Presto, molto presto arriverà la fine delle connessioni per SETI@home, storico progetto collaborativo che sfrutta la CPU dei “donatori” connessi in rete per analizzare i segnali radio provenienti dallo spazio profondo. La ricerca di segni di vita extraterrestre intelligente (SETI) non si ferma ma evolve, e il network distribuito di SETI@home potrebbe sempre riattivarsi in caso di necessità.

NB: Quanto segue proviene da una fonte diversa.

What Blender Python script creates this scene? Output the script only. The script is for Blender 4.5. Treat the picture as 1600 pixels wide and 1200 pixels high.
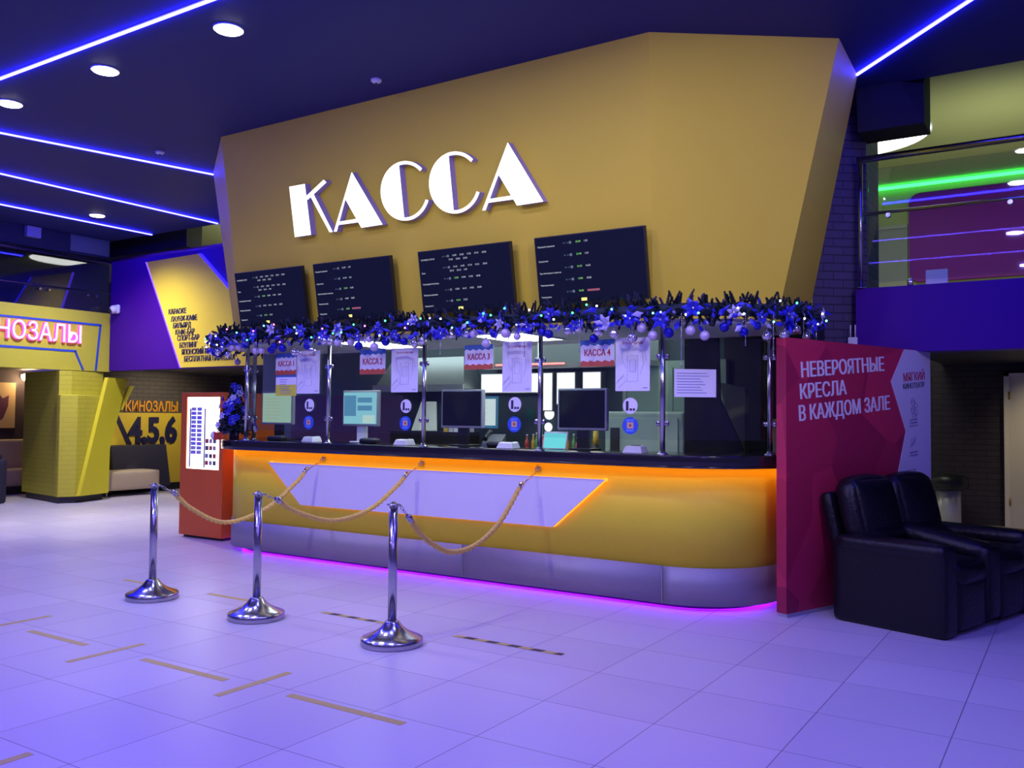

Creato e gestito dall’Università della California, Berkeley, il progetto SETI@home può vantare una storia lunga 21 anni e una rete di partecipanti di 1,8 milioni di utenti in tutto il mondo, con una media di circa 150.000 macchine attive con il relativo client necessario a processare piccole porzioni dello spettro elettromagnetico alla caccia di segnali “interessanti”.
L’ultimo avviso pubblicato sulla homepage annuncia ora la novità: SETI@home andrà in “ibernazione”, e l’invio telematico dei lavori di analisi sulle comunicazioni radio catturate dai grandi telescopi (Arecibo in Porto Rico e Green Bank Telescope nel West Virginia) verrà interrotto a partire dal prossimo 31 marzo.
Due le ragioni che hanno portato alla decisione di spegnere la rete collaborativa di SETI@home, vale a dire il surplus di informazioni già analizzate e l’impegno necessario a gestire i dati raccolti dalla rete distribuita. Ora il focus del team SETI sarà sul completamento dell’analisi dei risultati già ottenuti, e quindi la definizione formale di tali risultati (magari con scoperte e annunci interessanti anche per il grande pubblico) in uno studio scientifico tradizionale.
In ogni caso SETI@home non scompare certo da Internet: il sito sarà sempre attivo, e in caso di necessità (magari per l’analisi di segnali elettromagnetici diversi da quelli potenzialmente extraterrestri) i server potrebbero ricominciare a trasmettere task di analisi in giro per il mondo.